What about $\ker(T-\lambda I)^{2}$? By what is suggested in the lemma above, we seek the pre-image of $(1,\lambda,\lambda^{2},\ldots)$ under $T-\lambda I$. This means we need $y_{n+1}-\lambda y_{n}=\lambda^{n}$. Taking $y_{0}=0$, we have $y_{1}=1$, $y_{2}=2\lambda$, $y_{3}=3\lambda^{2}$, etc. So we see that $y_{n}=n\lambda^{n-1}$ works. Indeed, $(n+1)\lambda^{n}-\lambda n \lambda^{n-1}=\lambda^{n}$. So $(\lambda^{n})$ and $(n\lambda^{n-1})$ span $\ker (T-\lambda I)^{2}$.
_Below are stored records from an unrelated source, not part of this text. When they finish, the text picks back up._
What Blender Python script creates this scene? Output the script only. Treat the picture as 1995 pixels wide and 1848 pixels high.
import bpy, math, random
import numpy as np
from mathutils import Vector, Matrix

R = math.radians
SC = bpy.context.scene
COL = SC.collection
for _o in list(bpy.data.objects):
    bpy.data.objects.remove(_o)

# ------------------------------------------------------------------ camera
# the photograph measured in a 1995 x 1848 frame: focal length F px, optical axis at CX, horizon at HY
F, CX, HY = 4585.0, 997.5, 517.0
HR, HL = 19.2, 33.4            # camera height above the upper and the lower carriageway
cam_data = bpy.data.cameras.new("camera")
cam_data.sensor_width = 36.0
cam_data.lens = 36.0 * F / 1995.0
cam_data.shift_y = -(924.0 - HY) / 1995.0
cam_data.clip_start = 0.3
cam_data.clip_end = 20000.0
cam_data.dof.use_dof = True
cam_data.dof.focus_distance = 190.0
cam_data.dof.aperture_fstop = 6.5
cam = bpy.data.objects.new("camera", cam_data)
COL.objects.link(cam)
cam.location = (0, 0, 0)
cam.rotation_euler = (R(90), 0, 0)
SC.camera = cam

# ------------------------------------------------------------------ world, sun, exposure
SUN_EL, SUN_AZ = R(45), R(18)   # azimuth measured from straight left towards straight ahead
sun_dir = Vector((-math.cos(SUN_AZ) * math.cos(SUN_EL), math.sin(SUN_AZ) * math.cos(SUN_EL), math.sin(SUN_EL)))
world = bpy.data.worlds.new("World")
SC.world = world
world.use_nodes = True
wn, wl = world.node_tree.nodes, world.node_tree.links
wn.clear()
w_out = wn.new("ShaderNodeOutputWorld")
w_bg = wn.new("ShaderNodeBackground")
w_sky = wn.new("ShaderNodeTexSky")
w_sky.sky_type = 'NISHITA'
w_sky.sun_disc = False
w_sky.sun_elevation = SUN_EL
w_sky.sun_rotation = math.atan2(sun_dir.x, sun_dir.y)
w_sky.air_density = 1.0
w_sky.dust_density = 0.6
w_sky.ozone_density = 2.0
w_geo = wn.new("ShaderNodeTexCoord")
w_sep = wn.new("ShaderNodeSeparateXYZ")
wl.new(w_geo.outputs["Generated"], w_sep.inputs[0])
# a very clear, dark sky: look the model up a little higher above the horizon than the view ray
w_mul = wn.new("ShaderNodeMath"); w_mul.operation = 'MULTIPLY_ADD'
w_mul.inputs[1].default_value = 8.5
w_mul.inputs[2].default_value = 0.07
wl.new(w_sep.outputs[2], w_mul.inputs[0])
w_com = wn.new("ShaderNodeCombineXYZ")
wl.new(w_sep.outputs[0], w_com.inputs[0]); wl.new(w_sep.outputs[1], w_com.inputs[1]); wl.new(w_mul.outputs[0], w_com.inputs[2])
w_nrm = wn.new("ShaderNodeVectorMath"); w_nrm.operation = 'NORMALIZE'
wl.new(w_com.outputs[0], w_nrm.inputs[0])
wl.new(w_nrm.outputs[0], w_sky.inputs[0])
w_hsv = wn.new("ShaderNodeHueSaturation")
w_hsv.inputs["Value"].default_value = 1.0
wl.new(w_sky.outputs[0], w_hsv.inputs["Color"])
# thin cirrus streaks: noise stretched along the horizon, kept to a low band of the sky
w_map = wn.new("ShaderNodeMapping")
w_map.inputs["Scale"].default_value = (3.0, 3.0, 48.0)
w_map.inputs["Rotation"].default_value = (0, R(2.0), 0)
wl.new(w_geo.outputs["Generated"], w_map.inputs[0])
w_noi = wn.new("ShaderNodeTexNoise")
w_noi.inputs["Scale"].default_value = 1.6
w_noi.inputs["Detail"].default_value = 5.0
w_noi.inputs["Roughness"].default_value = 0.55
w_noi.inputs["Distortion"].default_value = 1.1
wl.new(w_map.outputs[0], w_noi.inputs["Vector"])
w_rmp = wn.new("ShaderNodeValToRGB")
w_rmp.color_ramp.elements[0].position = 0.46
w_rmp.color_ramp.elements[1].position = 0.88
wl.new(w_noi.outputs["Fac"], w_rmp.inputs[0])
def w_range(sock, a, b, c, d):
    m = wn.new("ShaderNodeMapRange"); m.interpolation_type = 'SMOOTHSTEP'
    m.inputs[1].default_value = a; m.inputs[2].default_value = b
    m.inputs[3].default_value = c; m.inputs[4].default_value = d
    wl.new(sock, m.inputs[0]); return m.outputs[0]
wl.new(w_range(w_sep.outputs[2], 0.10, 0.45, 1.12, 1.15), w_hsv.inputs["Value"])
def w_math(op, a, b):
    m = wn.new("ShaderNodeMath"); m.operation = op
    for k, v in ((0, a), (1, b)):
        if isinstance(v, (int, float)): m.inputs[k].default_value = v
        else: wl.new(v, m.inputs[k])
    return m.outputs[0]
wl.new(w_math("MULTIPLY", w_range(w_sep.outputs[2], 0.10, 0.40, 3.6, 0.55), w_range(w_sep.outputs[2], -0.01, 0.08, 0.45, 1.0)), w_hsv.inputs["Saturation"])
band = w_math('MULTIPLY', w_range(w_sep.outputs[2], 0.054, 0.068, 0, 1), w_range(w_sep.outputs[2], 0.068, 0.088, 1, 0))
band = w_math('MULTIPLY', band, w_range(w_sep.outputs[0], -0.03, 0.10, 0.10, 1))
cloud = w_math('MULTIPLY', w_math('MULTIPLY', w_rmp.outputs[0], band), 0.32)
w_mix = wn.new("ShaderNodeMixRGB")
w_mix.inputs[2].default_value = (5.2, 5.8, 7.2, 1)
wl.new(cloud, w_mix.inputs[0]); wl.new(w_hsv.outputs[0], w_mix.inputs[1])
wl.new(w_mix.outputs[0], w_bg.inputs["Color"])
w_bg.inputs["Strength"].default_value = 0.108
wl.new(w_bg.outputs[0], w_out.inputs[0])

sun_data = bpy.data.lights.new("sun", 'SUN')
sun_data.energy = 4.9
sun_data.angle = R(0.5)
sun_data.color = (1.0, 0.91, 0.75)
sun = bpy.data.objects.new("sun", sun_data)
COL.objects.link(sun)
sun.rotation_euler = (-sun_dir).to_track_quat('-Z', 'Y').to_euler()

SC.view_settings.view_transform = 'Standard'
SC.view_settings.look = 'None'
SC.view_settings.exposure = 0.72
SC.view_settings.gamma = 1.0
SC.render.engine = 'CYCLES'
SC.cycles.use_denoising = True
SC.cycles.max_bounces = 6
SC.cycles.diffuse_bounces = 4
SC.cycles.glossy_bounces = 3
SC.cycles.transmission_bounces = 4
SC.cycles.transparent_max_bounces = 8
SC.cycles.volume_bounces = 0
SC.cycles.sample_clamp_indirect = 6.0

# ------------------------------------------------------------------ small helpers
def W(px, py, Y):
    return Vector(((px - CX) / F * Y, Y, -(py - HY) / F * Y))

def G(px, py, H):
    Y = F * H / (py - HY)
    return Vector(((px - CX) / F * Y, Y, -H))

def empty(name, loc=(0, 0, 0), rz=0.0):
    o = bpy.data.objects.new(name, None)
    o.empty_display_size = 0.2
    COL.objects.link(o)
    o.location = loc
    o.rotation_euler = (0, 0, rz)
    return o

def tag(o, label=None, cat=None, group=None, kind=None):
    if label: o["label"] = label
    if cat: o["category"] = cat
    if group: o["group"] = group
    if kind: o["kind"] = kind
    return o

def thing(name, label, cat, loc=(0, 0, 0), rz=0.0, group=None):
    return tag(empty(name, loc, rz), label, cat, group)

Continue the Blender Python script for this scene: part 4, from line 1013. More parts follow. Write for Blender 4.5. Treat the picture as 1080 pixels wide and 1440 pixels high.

To get a basis for $\ker(T-\lambda I)^{3}$, find the pre-image of $(1,\lambda,\lambda^{2},\ldots)$ under $(T-\lambda I)^{2}$. Note that $(T-\lambda I)^{2}(n(n-1)\lambda^{n-2})$ gives $(T-\lambda I)((n+1)n\lambda^{n-1} - n(n-1)\lambda^{n-1})=(T-\lambda I)(2n\lambda^{n-1})=2\lambda^{n}$.
So $(\frac{1}{2}n(n-1)\lambda^{n-2})$, along with $(n\lambda^{n-1})$ and $(\lambda^{n})$ form a basis to $\ker(T-\lambda I)^{3}$. If $\lambda$ is not zero, we can rescale and recombine them to get $(n^{2}\lambda^{n}), (n\lambda^{n}),(\lambda^{n})$. One can generalize this to the $k$-th power case.
When $\lambda=0$, then we have $\ker(T^{k})=\mathrm{span}(e_{1},e_{2},\ldots,e_{k})$, where $e_{i}$ is the sequence where the $i$-th entry is $1$ and rest $0$.
This gives a complete basis set to $\ker(p(T))$: Factorize $p$ into powers of irreducible linear terms $(T-\lambda I)^a$, and write out its basis as above.